GROSS: Let’s look at what’s happening to the press under President Trump. Trump tweets a lot about the press. On February 17, he tweeted (reading) the fake news media, failing New York Times, NBC News, ABC, CBS, CNN, is not my enemy. It is the enemy of the American people.

REMNICK: Yeah, what a phrase, the enemy of the people.

GROSS: Yeah, I know. That goes back to Stalin, right?

OSNOS: I recognize that from somewhere.

Then Remnick became impassioned:

REMNICK: Well, it goes back to Robespierre. It is an ugly, ugly phrase. I don’t know how self-aware Donald Trump is of that kind of phrase. I guarantee you Steve Bannon knows what enemy of the people means. Stalin used it to keep people terrified. If you were branded a vrag naroda, an enemy of the people, you could guarantee that very soon there would be a knock in the middle of the night at your door and your fate would be horrific.

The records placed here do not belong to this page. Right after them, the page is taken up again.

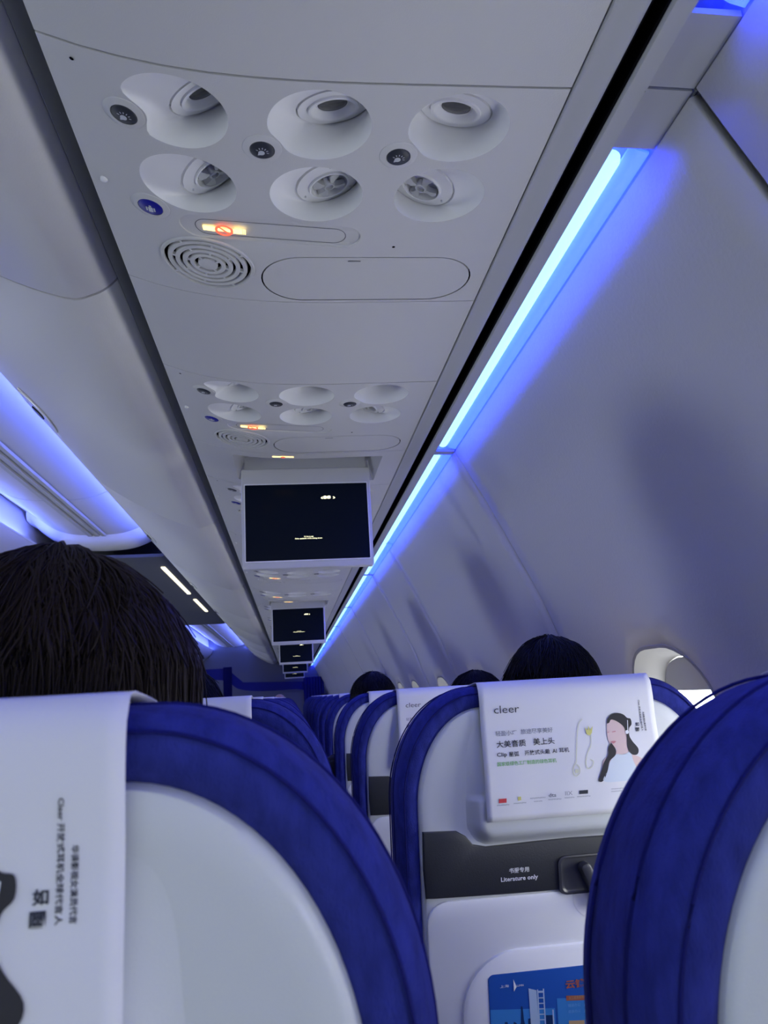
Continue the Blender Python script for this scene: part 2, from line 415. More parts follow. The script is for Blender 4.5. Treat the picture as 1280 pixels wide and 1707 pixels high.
bm = bmesh.new(); slab(bm, offset_poly(BIN[:14], .003), Y0, Y1-.1, .001)  # strip added along the groove, the groove's shade put into its grey
tag(from_bm('trim_18', bm, M['trim'], None, 60), 'grey strip added to deepen the shade in the groove beside the overhead service units', 'shade strip', kind='structure')
# upper back of bins
for k, s in ((6, 1), (7, -1)):
    pr = [(-.785, .972), (-.75, .966), (-.712, .985), (-.70, 1.20)]; pr = pr if s > 0 else [mirror(p) for p in pr]
    bm = bmesh.new(); slab(bm, pr, Y0, Y1, .008*s); tag(from_bm('trim_%d' % k, bm, M['ceil']), 'ledge above the %s overhead bins' % ('right' if s > 0 else 'left'), 'ledge', kind='structure')
# ------------------------------------------------------------------ ceiling
half = [(0, 1.028), (.12, 1.034), (.20, 1.052), (.27, 1.085), (.33, 1.13), (.38, 1.175), (.42, 1.19)]
half = smooth_line(half, 5)
VAULT = [(CX-x, z) for x, z in half[::-1]]+[(CX+x, z) for x, z in half[1:]]
def ceiling(a, b, prof, name, label):
    bm = bmesh.new(); slab(bm, prof, a, b, .015); return tag(from_bm(name, bm, M['ceil']), label, 'ceiling', 'ceiling panels', 'structure')
for a, b, lb in ((Y0, 3.9, 'nearest blue lit vaulted ceiling panel'), (3.908, 4.75, 'blue lit vaulted ceiling panel before the white rounded header'), (9.6, 12.2, 'far vaulted ceiling panel glowing blue'), (12.21, Y1, 'farthest vaulted ceiling panel by the curtains')):
    ceiling(a, b, VAULT, 'ceiling', lb)
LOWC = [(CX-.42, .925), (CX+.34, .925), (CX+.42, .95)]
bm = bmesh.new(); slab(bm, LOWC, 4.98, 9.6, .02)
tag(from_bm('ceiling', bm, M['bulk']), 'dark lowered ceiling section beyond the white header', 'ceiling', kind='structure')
for yy, nm in ((4.75, 'near'), (9.4, 'far')):       # rounded header that closes the vault
    bm = bmesh.new(); low = offset_poly(VAULT, -.055)
    loft(bm, [[(x, y, z+E) for x, z in pr] for y, pr in ((yy, VAULT), (yy+.02, offset_poly(VAULT, -.02)), (yy+.06, offset_poly(VAULT, -.045)), (yy+.13, low), (yy+.23, low))], close=False)
    o = from_bm('trim_%d' % (8 if nm == 'near' else 9), bm, M['white']); tag(o, 'white rounded header closing the %s blue ceiling' % nm, 'header', kind='structure')
for k, (a, b) in enumerate(((Y0, 4.75), (9.6, Y1))):  # centre rail, three ridges
    bm = bmesh.new()
    pr = []
    for j in range(3):
        c = CX-.04+.04*j; pr += [(c-.016, 1.029), (c-.010, 1.020), (c+.010, 1.020), (c+.016, 1.029)]
    slab(bm, pr, a, b, .006); tag(from_bm('trim_%d' % (10+k), bm, M['trim']), 'ridged rail along the middle of the %s ceiling' % ('near', 'far')[k], 'rail', kind='structure')
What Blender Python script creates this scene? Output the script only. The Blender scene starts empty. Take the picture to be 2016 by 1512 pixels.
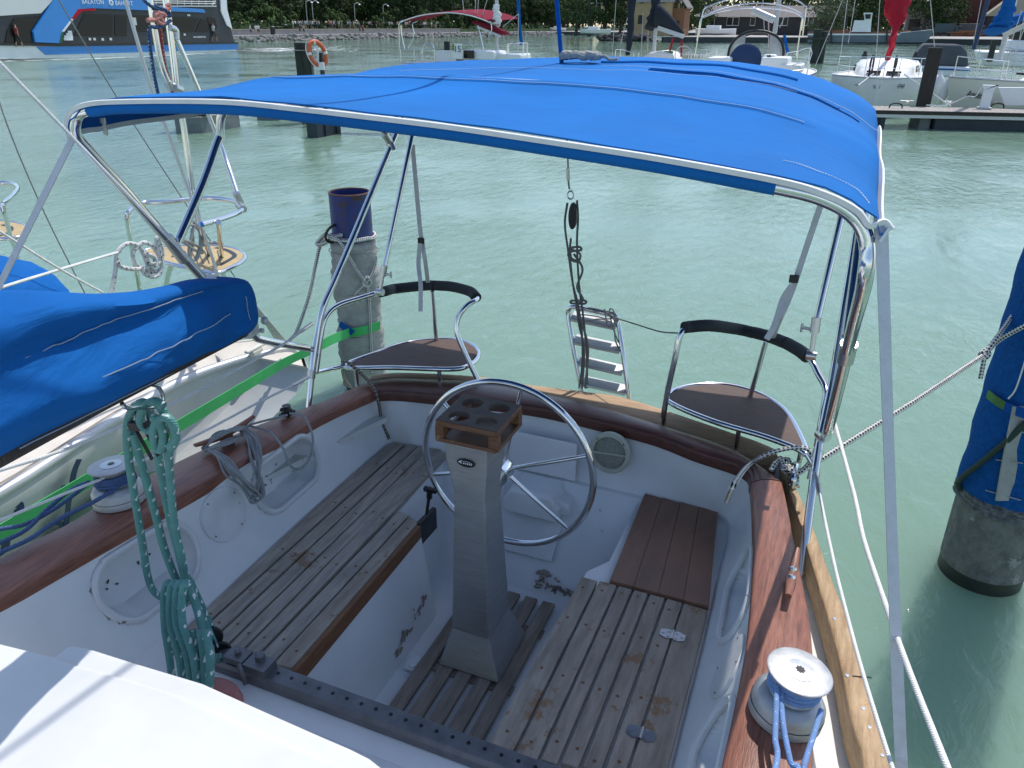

To hear that kind of language directed at the American press is an emergency. It’s an emergency. It’s not a political tactic. And if it’s a political tactic, it’s a horrific one. And that needs to be resisted not just by people like me who are, you know, editors or writers but all of us. This is part of what distinguishes American democracy. And it’s untenable, immoral and anti-American.

Emphasis added, but it’s there in his voice, I assure you. They don’t include emphasis in the transcripts.

GROSS: So you just said that you’re not sure whether Donald Trump knows the pedigree of that expression enemy of the people, but you’re sure Steve Bannon does. So I’m wondering since this is…

REMNICK: That doesn’t excuse Trump at all.

GROSS: No, no, but I’m wondering since you’re implying here that Bannon probably knows that this is a word that was used by Stalin and that had very grave implications when it was used in the Stalinist era, what do you know about any either connections that Bannon has to Russia or about the influence of Russia on Bannon just as…

REMNICK: I know zero about that, nothing. And it’s been important for journalists to say when they don’t know things, too.

GROSS: Absolutely.

REMNICK: But I think it’s important to point out that right now you and I are having and have been having a free discussion. I’m going to go back to my office, and I will publish website and the magazine this week without any government interference. In fact, without any interference of the owners of The New Yorker. That is as close to an ideal situation as possible, and it obtains to this day. And to have people thrown out of the White House press pool for a day or even for a while does not mean the end of the press.

But it is a very ominous circumstance when the president of the United States uses this kind of language because, quite frankly, and it’s been pointed out more than once, it’s the kind of language that autocrats use in the beginning. And where it will go, we don’t know yet. But he is obviously – this is beyond dog whistles. He is signaling to the base that your enemy, your enemy is those people.

That’s how autocrats behave. They create an other. Whether it’s the press, whether it’s ethnic or otherwise, it’s the creation of an other. And I find it – I just, you know, it has to be stood up against.

Yes.

GROSS: So, David, this is a question for you. It strikes me that The New Yorker has become more overtly political in terms of the covers. The covers have become more political. A lot of the investigations are political. You wrote something that I think may be unprecedented in The New Yorker, which is after Donald Trump was elected, you wrote an editorial saying the election of Donald Trump to the presidency is nothing less than a tragedy for the American republic, a tragedy for the Constitution and a triumph for the forces at home and abroad of nativism, authoritarianism, misogyny and racism.

REMNICK: I wish I were wrong on every point. I hope to be wrong on every point. I mean, my hope for my country is much greater than my desire to be right in the moment. That was written on election night. And I wish that every moment in the transition, in the first month of the presidency had proved me wrong.

But it didn’t. It’s where we are. We’re in new territory, and it’s not good territory.